The Topography of Absence
The Asian American Art Centre
Curated by Katarina Wong
Nov 19 - Dec 31 2004
Topography traditionally maps a land for the purpose of making it understandable and navigable. Through topography, one can “read” a landscape, making known what was previously unknown through a series of relationships and contexts. But as a form of mapping, topographies can be used to chart any realm of the unknown or unseen, not merely of the “natural” world.
In this exhibition, artists delve into a different kind of world, the landscape of absence made up by the overlooked actions, impulses and accumulations of our daily existence. Steven Gwon, Amy Kao, Shin il Kim, Cynthia Lin, and Lisa Young use their work as a means of studying the topography of their lives, and in it, find those “absences” to be a kind of fullness instead.

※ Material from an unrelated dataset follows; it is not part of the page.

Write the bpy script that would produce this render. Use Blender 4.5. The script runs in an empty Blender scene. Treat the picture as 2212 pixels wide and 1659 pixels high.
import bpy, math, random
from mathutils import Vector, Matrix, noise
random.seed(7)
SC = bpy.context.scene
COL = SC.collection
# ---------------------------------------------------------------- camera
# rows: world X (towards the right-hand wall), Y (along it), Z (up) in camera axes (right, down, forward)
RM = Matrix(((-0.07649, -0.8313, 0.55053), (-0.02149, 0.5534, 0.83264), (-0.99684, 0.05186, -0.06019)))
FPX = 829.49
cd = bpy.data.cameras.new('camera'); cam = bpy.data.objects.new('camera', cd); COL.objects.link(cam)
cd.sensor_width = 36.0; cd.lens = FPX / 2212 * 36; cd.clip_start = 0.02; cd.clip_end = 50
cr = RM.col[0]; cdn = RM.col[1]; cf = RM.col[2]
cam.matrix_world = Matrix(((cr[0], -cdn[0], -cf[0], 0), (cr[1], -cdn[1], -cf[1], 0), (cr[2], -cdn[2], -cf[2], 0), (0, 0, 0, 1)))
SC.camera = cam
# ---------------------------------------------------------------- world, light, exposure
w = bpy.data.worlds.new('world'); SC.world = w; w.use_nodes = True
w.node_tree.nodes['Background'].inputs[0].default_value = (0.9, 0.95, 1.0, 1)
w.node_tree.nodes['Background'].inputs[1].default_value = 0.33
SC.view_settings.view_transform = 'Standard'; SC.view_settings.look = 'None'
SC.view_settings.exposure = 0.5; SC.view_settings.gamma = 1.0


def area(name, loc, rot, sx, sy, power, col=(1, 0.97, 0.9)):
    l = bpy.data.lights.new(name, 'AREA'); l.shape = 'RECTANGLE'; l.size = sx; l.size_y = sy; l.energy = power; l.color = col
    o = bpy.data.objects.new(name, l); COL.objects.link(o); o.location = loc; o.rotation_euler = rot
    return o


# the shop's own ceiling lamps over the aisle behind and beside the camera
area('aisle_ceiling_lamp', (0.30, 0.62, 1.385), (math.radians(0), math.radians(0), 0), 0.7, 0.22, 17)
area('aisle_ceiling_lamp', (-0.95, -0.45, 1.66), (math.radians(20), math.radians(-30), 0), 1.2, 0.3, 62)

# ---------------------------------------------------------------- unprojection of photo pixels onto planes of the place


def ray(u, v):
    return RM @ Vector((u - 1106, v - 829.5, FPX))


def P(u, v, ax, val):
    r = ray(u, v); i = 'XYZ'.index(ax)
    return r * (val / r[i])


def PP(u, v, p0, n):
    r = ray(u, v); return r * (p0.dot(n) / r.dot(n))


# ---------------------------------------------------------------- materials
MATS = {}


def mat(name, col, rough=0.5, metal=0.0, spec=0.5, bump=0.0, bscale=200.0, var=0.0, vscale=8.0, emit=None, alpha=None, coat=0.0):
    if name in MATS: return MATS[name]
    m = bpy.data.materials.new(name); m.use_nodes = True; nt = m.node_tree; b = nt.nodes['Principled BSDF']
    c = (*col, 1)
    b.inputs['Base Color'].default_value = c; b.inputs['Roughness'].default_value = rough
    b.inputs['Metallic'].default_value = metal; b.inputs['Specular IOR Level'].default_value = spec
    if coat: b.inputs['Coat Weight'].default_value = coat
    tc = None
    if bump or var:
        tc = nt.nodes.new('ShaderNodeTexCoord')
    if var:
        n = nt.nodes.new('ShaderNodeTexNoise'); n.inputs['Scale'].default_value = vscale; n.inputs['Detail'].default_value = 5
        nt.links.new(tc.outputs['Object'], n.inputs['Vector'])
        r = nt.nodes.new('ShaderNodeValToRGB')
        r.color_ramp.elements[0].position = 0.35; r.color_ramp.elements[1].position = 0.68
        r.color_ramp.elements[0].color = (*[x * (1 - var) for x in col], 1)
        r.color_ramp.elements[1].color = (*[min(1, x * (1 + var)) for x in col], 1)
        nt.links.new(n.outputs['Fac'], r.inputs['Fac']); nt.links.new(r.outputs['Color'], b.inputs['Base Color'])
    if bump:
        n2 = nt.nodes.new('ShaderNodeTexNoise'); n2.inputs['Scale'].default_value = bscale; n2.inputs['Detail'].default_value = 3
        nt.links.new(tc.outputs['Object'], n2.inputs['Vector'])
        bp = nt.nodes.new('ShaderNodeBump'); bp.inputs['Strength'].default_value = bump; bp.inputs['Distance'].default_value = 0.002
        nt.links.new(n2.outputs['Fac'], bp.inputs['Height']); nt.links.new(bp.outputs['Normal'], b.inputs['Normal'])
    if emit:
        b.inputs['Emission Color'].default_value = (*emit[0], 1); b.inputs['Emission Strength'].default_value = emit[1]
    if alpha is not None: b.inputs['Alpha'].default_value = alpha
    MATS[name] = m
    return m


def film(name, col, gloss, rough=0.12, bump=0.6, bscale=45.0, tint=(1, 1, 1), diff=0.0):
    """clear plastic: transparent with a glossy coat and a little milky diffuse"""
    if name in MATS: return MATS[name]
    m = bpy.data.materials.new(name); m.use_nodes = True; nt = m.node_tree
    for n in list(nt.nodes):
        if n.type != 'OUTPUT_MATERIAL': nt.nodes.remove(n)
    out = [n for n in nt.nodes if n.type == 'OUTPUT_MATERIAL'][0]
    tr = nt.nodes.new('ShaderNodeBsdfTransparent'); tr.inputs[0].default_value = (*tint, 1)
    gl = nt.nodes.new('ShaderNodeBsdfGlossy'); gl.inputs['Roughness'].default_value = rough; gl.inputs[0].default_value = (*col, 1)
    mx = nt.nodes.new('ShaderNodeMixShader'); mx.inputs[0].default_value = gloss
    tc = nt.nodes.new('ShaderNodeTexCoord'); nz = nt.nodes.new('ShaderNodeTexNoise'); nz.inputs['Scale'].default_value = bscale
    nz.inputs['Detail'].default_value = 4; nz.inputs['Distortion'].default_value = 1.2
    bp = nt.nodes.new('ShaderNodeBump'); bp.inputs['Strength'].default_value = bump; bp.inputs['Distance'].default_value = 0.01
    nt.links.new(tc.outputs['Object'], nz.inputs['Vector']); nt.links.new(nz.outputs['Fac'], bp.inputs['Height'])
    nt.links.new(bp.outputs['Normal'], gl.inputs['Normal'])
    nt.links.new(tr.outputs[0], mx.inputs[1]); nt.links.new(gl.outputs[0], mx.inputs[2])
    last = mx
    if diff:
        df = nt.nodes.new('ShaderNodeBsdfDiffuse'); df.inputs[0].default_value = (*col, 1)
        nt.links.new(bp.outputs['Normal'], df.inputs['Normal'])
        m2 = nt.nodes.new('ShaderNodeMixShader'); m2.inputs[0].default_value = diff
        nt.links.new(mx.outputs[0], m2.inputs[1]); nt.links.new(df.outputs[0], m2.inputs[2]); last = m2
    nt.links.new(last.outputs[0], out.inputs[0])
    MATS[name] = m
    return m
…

I have chosen work that allows us to experience unexpected wonder in the very mundanity of our lives.
Formally, this exhibition, upon first glance, may seem almost absent. Each of the artists works either completely in white or so delicately, that the pieces require a second glance to fully be appreciated. Inspiration is found in seemingly mundane experiences or what’s leftover from them: whether it’s drawing based on lint and dust; fortunes collected over the years from fortune cookies to create a kind of “found” poetry; the action of noticing the sun’s rising and setting captured in drawings of undulating patterns; the act of repeated prostration recreated as a minimal video or camouflage-based installation that reveals as much as it conceals.
Each of these artists argues for shifting attention to small gestures and overlooked patterns as a means of coming closer to their essences. They remind us that there are worlds to be discovered, even in the most mundane of our experiences. What seems to be absence may actually be filled with meaning and wonder.
In this exhibition, topography is not only used to describe the physical world, but is an attempt to create a context for the seemingly random ephemera in our lives.